Compassion in the Community at East Palo Alto Academy

“I don’t want any of you ever to wonder how powerful you are. I don’t want you ever to wonder your ability to make the world a better place. Don’t think about it and wonder, ‘can I?’ Know that you can if you ask yourself how and when. Because you already did it. You’ve already done it. The question is how, and when.” –Amika Guillaume, Principal of East Palo Alto Academy, speaking to seniors

Principal Amika Guillaume at the Senior Exhibition Presentation (photo from M-A Chronicle)

Every year at East Palo Alto Academy, as part of its project-based, social justice-themed curriculum, students participate in and present an “exhibition” on a major topic.
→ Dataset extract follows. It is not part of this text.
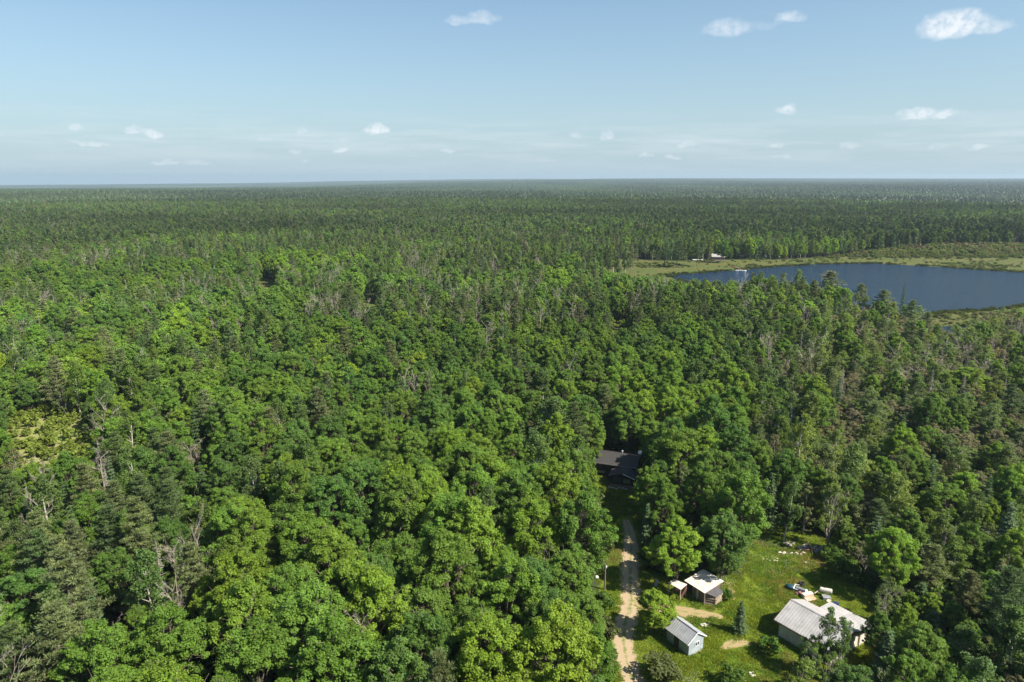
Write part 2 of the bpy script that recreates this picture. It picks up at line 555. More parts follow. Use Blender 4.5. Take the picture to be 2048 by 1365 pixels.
def spruce(H, R, q, dens=1.0):
    g = Geo()
    g.tube([(0, 0, -0.3), (0, 0, H * 0.5), (0, 0, H * 0.98)], [H * 0.013, H * 0.008, H * 0.001], 6, cap=False)
    tiers = int(H * 1.5)
    Cs, Ds, Ss, lv = [], [], [], []
    for i in range(tiers):
        t = i / (tiers - 1)
        z = H * (0.10 + 0.88 * t)
        L0 = R * (1 - t) ** 0.85 * (0.75 + 0.25 * math.sin(i * 2.1)) + 0.12
        nb = 8 if t < 0.8 else 5
        for j in range(nb):
            a = 2 * PI * (j + rng.uniform(-0.25, 0.25)) / nb + i * 0.7
            L = L0 * rng.uniform(0.65, 1.15)
            dr = np.array([math.cos(a), math.sin(a), -0.28 - 0.1 * (1 - t)])
            if q > 0.5 and rng.uniform() < 0.5:
                g.tube([(0, 0, z), tuple(np.array([0, 0, z]) + dr * L * 0.9)], [0.03, 0.01], 3, cap=False)
            n = max(3, int(26 * q * dens * (L / R + 0.25)))
            s = rng.uniform(0.12, 1.0, size=n) ** 0.8
            side = np.array([-math.sin(a), math.cos(a), 0])
            sg = rng.choice([-1, 1], size=n)
            pos = np.array([0, 0, z]) + dr * (s * L)[:, None] + np.array([0, 0, 1]) * (s ** 2 * L * 0.13)[:, None]
            dd = dr[None] * 0.7 + side[None] * sg[:, None] * rng.uniform(0.3, 1.0, size=(n, 1)) + rng.normal(size=(n, 3)) * 0.18 - np.array([0, 0, 0.15])
            Cs.append(pos)
            Ds.append(dd)
            Ss.append(0.42 * (1.15 - s * 0.5) * rng.uniform(0.7, 1.2, n) * min(1.3, R / 2) / math.sqrt(q) ** 0.9)
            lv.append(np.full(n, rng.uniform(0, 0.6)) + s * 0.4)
    V, Q = needle_quads(np.concatenate(Cs), np.concatenate(Ds), np.concatenate(Ss), 0.22)
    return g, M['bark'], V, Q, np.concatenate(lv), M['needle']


def pine(H, R, q):
    g = Geo()
    lean = rng.normal(size=2) * 0.02 * H
    trunk = limb(g, (0, 0, -0.3), (lean[0], lean[1], H * 0.97), H * 0.014, H * 0.003, 0.015, 7, 8)
    pc, pr, pd = [], [], []
    tiers = 11
    for i in range(tiers):
        t = i / (tiers - 1)
        z = H * (0.30 + 0.66 * t)
        nb = rng.integers(4, 7)
        for j in range(nb):
            a = 2 * PI * (j + rng.uniform(-0.3, 0.3)) / nb + i
            L = R * (1.05 - t) ** 0.6 * rng.uniform(0.5, 1.1) * (0.8 if i == 0 else 1)
            b = np.array([lean[0] * t, lean[1] * t, z])
            e = b + np.array([math.cos(a) * L, math.sin(a) * L, L * 0.22 + 0.2])
            limb(g, b, e, H * 0.0035, H * 0.001, 0.06, 3, 2)
            for k in range(5):
                s = 0.4 + 0.65 * k / 4
                pc.append(b + (e - b) * s + rng.normal(size=3) * np.array([0.35, 0.35, 0.08]) * L * 0.3)
                pr.append(rng.uniform(0.35, 0.62) * R * 0.3)
    pc, pr = np.array(pc), np.array(pr)
    per = max(5, int(46 * q))
    c = np.repeat(pc, per, 0)
    r = np.repeat(pr, per)[:, None]
    d = unit(rng.normal(size=(len(c), 3)))
    pos = c + d * r * rng.uniform(0.1, 0.75, size=(len(c), 1)) * np.array([1.2, 1.2, 0.5])
    D = d + np.array([0, 0, 0.45])
    V, Q = needle_quads(pos, D, 0.30 / math.sqrt(q) * rng.uniform(0.7, 1.2, len(c)), 0.16)
    lv = np.repeat(rng.uniform(0, 1, len(pc)), per)
    return g, M['bark'], V, Q, lv, M['needle']


def dead_broadleaf(H, R, q):
    """a pale forked snag: the trunk mesh and a mesh of branches"""
    g, b = Geo(), Geo()
    lean = rng.normal(size=2) * 0.06 * H
    trunk = limb(g, (0, 0, -0.3), (lean[0], lean[1], H * 0.95), H * 0.0105, H * 0.002, 0.025, 6, 6)
    for i in range(16):
        k = int(rng.integers(2, 7))
        a = rng.uniform(0, 2 * PI)
        s = np.array(trunk[k])
        L = R * rng.uniform(0.3, 0.9)
        e = s + np.array([math.cos(a) * L, math.sin(a) * L, rng.uniform(0.5, 1.6) * L])
        p = limb(b, s, e, H * 0.0038, H * 0.0014, 0.07, 4, 3)
        for m in range(5):
            s2 = p[int(rng.integers(1, 4))]
            e2 = s2 + rng.normal(size=3) * L * 0.22 + (e - s) * 0.3
            p2 = limb(b, s2, e2, H * 0.0018, H * 0.0009, 0.07, 3, 2)
            for _ in range(3):
                limb(b, p2[1], p2[2] + rng.normal(size=3) * L * 0.15, H * 0.0013, H * 0.0008, 0.1, 3, 1)
    return g, b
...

The Senior Exhibition, called “Compassion in the Community,” was started two years ago, “transforming what was previously a reflections senior exhibition into an action-based one.” It is a “semester-long project that asks students to think critically about their own definitions of compassion and community and how they can improve their community using compassionate measures.”

In groups, students develop their own community service projects, starting by surveying 100 people in the the community and identifying an issue, then creating a proposal to address it, implementing the project with a live audience, and reflecting on the results. They conclude with a presentation to a panel of judges (made up of various community members), informing them of the need in the community and convincing the judges to fund their projects.

PVF partnered with East Palo Alto Academy to award funds to the top three groups of seniors to donate to a nonprofit organization of their choice, matching their project’s theme.

Based on “a strict rubric for effectiveness, overall presentation and impact,” the selected winning projects were focused on: (1) creating more active and engaged young people in East Palo Alto, (2) mindfulness for parents to combat stress, and (3) renters’ rights.

The seniors in the first group created a dance/step team for children that included a mentorship component. The weekly step class was held at Boys & Girls Clubs of the Peninsula (BGCP) and included lessons on the history and social context of step. As the winning (first place) team, the group was awarded $3,000 dollars for Boys & Girls Clubs of the Peninsula to continue the step class.

The second and third groups of seniors tied for second place.

The mindfulness group studied the impact of yoga relaxation techniques and developed weekly (bilingual) mindfulness and yoga classes for parents—specifically Hispanic parents. The group was awarded $1,500 to give to the Niroga Institute, a mindfulness organization, for yoga instructors to train a cohort of next year’s seniors on educating parents and continuing these mindfulness and yoga classes.

The renters’ rights group hosted an evening tenant education workshop for local families. The students also conducted a panel at Stanford’s Haas Center for Public Service to educate Stanford students about gentrification and its effects. At this panel, the group raised $2,000 for the San Mateo County Emergency Housing Fund, providing immediate relief for people struggling to pay rent. The group was awarded $1,500 to give to Youth United for Community Action (YUCA), a group focused on empowering youth to make social change.

The success of EPA Academy’s Senior Exhibition led the school to receive the Civic Learning Award for California Public Schools, one of only six in the state this year. EPAA “was selected because of its innovation, the intensity, and the commitment of the school behind the program.”

We at PVF are proud to work with EPA Academy to inspire social change, develop new leaders, and help create meaningful partnerships in the community.